- What is needed -
Leaving out the pictures, retype all the material exactly.

————

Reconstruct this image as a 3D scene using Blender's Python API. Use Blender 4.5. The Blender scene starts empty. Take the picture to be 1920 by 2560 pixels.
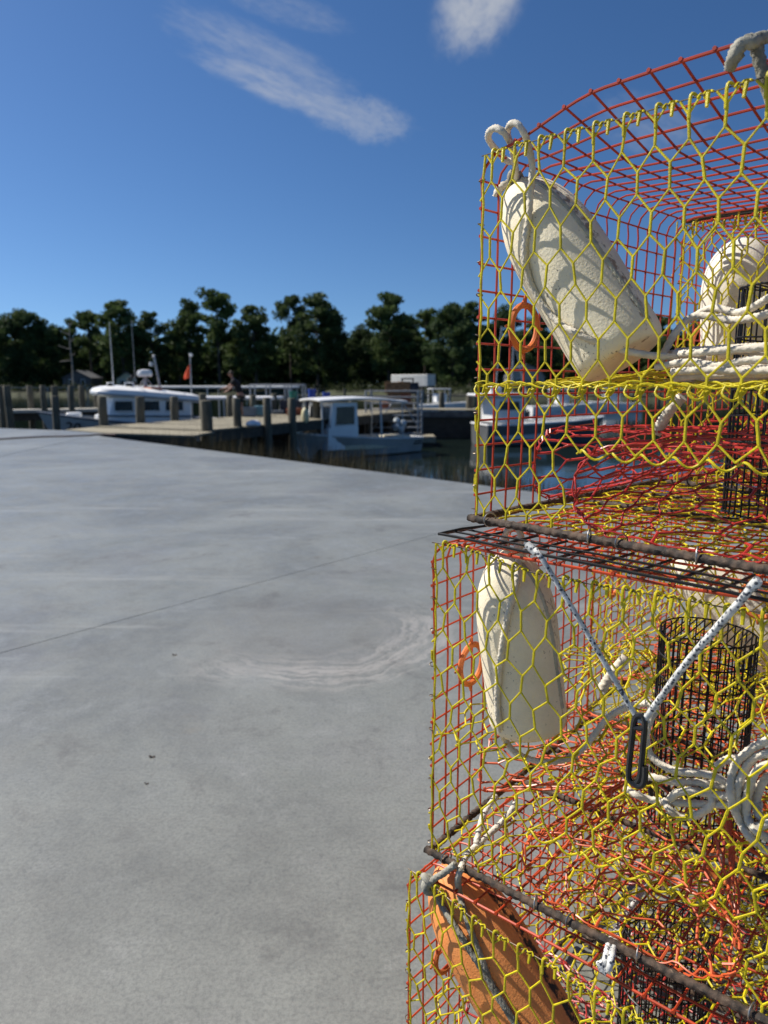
import bpy, math, random
from mathutils import Vector, Matrix, noise
R = math.radians
S = bpy.context.scene
col = S.collection
random.seed(7)

# ------------------------------------------------------------ camera
F_PX, PITCH, CAM_H = 1800.0, R(10.2), 1.36
cam = bpy.data.cameras.new('camera')
cam_ob = bpy.data.objects.new('camera', cam)
col.objects.link(cam_ob)
cam.sensor_fit = 'HORIZONTAL'
cam.sensor_width = 36.0
cam.lens = 36.0 * F_PX / 1920.0
cam.clip_start, cam.clip_end = 0.05, 3000
cam.dof.use_dof = True
cam.dof.focus_distance = 1.08
cam.dof.aperture_fstop = 7.5
cam_ob.location = (0, 0, CAM_H)
cam_ob.rotation_euler = (math.pi / 2 - PITCH, 0, 0)
S.camera = cam_ob

# ------------------------------------------------------------ light
SUN_AZ, SUN_EL = R(-68), R(47)          # azimuth from +Y towards +X
EXPO = 0.35
S.view_settings.view_transform = 'Standard'
S.view_settings.look = 'None'
S.view_settings.exposure = EXPO
S.view_settings.gamma = 1.0
sun = bpy.data.lights.new('sun', 'SUN')
sun.energy, sun.angle, sun.color = 5.0, R(0.53), (1.0, 0.945, 0.85)
sun_ob = bpy.data.objects.new('sun', sun)
col.objects.link(sun_ob)
sdir = Vector((math.sin(SUN_AZ) * math.cos(SUN_EL), math.cos(SUN_AZ) * math.cos(SUN_EL), math.sin(SUN_EL)))
sun_ob.rotation_euler = (-sdir).to_track_quat('-Z', 'Y').to_euler()
sun_ob.location = sdir * 60

# ------------------------------------------------------------ node helper
class NT:
    def __init__(s, tree):
        s.t = tree; s.n = tree.nodes; s.l = tree.links
    def new(s, typ, **kw):
        nd = s.n.new(typ)
        for k, v in kw.items(): setattr(nd, k, v)
        return nd
    def put(s, sock, v):
        if isinstance(v, bpy.types.NodeSocket): s.l.new(v, sock)
        elif isinstance(v, (tuple, list)) and len(v) == 3 and sock.type == 'RGBA': sock.default_value = (*v, 1)
        else: sock.default_value = v
    def m(s, op, a, b=0.0, c=None, clamp=False):
        nd = s.new('ShaderNodeMath', operation=op, use_clamp=clamp)
        s.put(nd.inputs[0], a); s.put(nd.inputs[1], b)
        if c is not None: s.put(nd.inputs[2], c)
        return nd.outputs[0]
    def ramp(s, v, a, b, lo=0.0, hi=1.0, smooth=True):
        nd = s.new('ShaderNodeMapRange', interpolation_type='SMOOTHSTEP' if smooth else 'LINEAR')
        s.put(nd.inputs['Value'], v)
        for k, x in (('From Min', a), ('From Max', b), ('To Min', lo), ('To Max', hi)): s.put(nd.inputs[k], x)
        return nd.outputs[0]
    def mix(s, f, a, b, mode='MIX'):
        nd = s.new('ShaderNodeMix', data_type='RGBA', blend_type=mode)
        s.put(nd.inputs[0], f); s.put(nd.inputs[6], a); s.put(nd.inputs[7], b)
        return nd.outputs[2]
    def noise(s, vec, scale, detail=4.0, rough=0.55, dist=0.0):
        nd = s.new('ShaderNodeTexNoise')
        if vec is not None: s.l.new(vec, nd.inputs['Vector'])
        nd.inputs['Scale'].default_value = scale; nd.inputs['Detail'].default_value = detail
        nd.inputs['Roughness'].default_value = rough; nd.inputs['Distortion'].default_value = dist
        return nd.outputs['Fac']
    def mapping(s, vec, loc=(0,0,0), rot=(0,0,0), sc=(1,1,1)):
        nd = s.new('ShaderNodeMapping')
        s.l.new(vec, nd.inputs['Vector'])
        nd.inputs['Location'].default_value = loc; nd.inputs['Rotation'].default_value = rot; nd.inputs['Scale'].default_value = sc
        return nd.outputs[0]
    def bump(s, h, strength=0.3, dist=0.01):
        nd = s.new('ShaderNodeBump')
        nd.inputs['Strength'].default_value = strength; nd.inputs['Distance'].default_value = dist
        s.l.new(h, nd.inputs['Height'])
        return nd.outputs[0]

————

- Task solution -
Reconstruct this image as a 3D scene using Blender's Python API. Use Blender 4.5. The Blender scene starts empty. Take the picture to be 1920 by 2560 pixels.
import bpy, math, random
from mathutils import Vector, Matrix, noise
R = math.radians
S = bpy.context.scene
col = S.collection
random.seed(7)

# ------------------------------------------------------------ camera
F_PX, PITCH, CAM_H = 1800.0, R(10.2), 1.36
cam = bpy.data.cameras.new('camera')
cam_ob = bpy.data.objects.new('camera', cam)
col.objects.link(cam_ob)
cam.sensor_fit = 'HORIZONTAL'
cam.sensor_width = 36.0
cam.lens = 36.0 * F_PX / 1920.0
cam.clip_start, cam.clip_end = 0.05, 3000
cam.dof.use_dof = True
cam.dof.focus_distance = 1.08
cam.dof.aperture_fstop = 7.5
cam_ob.location = (0, 0, CAM_H)
cam_ob.rotation_euler = (math.pi / 2 - PITCH, 0, 0)
S.camera = cam_ob

# ------------------------------------------------------------ light
SUN_AZ, SUN_EL = R(-68), R(47)          # azimuth from +Y towards +X
EXPO = 0.35
S.view_settings.view_transform = 'Standard'
S.view_settings.look = 'None'
S.view_settings.exposure = EXPO
S.view_settings.gamma = 1.0
sun = bpy.data.lights.new('sun', 'SUN')
sun.energy, sun.angle, sun.color = 5.0, R(0.53), (1.0, 0.945, 0.85)
sun_ob = bpy.data.objects.new('sun', sun)
col.objects.link(sun_ob)
sdir = Vector((math.sin(SUN_AZ) * math.cos(SUN_EL), math.cos(SUN_AZ) * math.cos(SUN_EL), math.sin(SUN_EL)))
sun_ob.rotation_euler = (-sdir).to_track_quat('-Z', 'Y').to_euler()
sun_ob.location = sdir * 60

# ------------------------------------------------------------ node helper
class NT:
    def __init__(s, tree):
        s.t = tree; s.n = tree.nodes; s.l = tree.links
    def new(s, typ, **kw):
        nd = s.n.new(typ)
        for k, v in kw.items(): setattr(nd, k, v)
        return nd
    def put(s, sock, v):
        if isinstance(v, bpy.types.NodeSocket): s.l.new(v, sock)
        elif isinstance(v, (tuple, list)) and len(v) == 3 and sock.type == 'RGBA': sock.default_value = (*v, 1)
        else: sock.default_value = v
    def m(s, op, a, b=0.0, c=None, clamp=False):
        nd = s.new('ShaderNodeMath', operation=op, use_clamp=clamp)
        s.put(nd.inputs[0], a); s.put(nd.inputs[1], b)
        if c is not None: s.put(nd.inputs[2], c)
        return nd.outputs[0]
    def ramp(s, v, a, b, lo=0.0, hi=1.0, smooth=True):
        nd = s.new('ShaderNodeMapRange', interpolation_type='SMOOTHSTEP' if smooth else 'LINEAR')
        s.put(nd.inputs['Value'], v)
        for k, x in (('From Min', a), ('From Max', b), ('To Min', lo), ('To Max', hi)): s.put(nd.inputs[k], x)
        return nd.outputs[0]
    def mix(s, f, a, b, mode='MIX'):
        nd = s.new('ShaderNodeMix', data_type='RGBA', blend_type=mode)
        s.put(nd.inputs[0], f); s.put(nd.inputs[6], a); s.put(nd.inputs[7], b)
        return nd.outputs[2]
    def noise(s, vec, scale, detail=4.0, rough=0.55, dist=0.0):
        nd = s.new('ShaderNodeTexNoise')
        if vec is not None: s.l.new(vec, nd.inputs['Vector'])
        nd.inputs['Scale'].default_value = scale; nd.inputs['Detail'].default_value = detail
        nd.inputs['Roughness'].default_value = rough; nd.inputs['Distortion'].default_value = dist
        return nd.outputs['Fac']
    def mapping(s, vec, loc=(0,0,0), rot=(0,0,0), sc=(1,1,1)):
        nd = s.new('ShaderNodeMapping')
        s.l.new(vec, nd.inputs['Vector'])
        nd.inputs['Location'].default_value = loc; nd.inputs['Rotation'].default_value = rot; nd.inputs['Scale'].default_value = sc
        return nd.outputs[0]
    def bump(s, h, strength=0.3, dist=0.01):
        nd = s.new('ShaderNodeBump')
        nd.inputs['Strength'].default_value = strength; nd.inputs['Distance'].default_value = dist
        s.l.new(h, nd.inputs['Height'])
        return nd.outputs[0]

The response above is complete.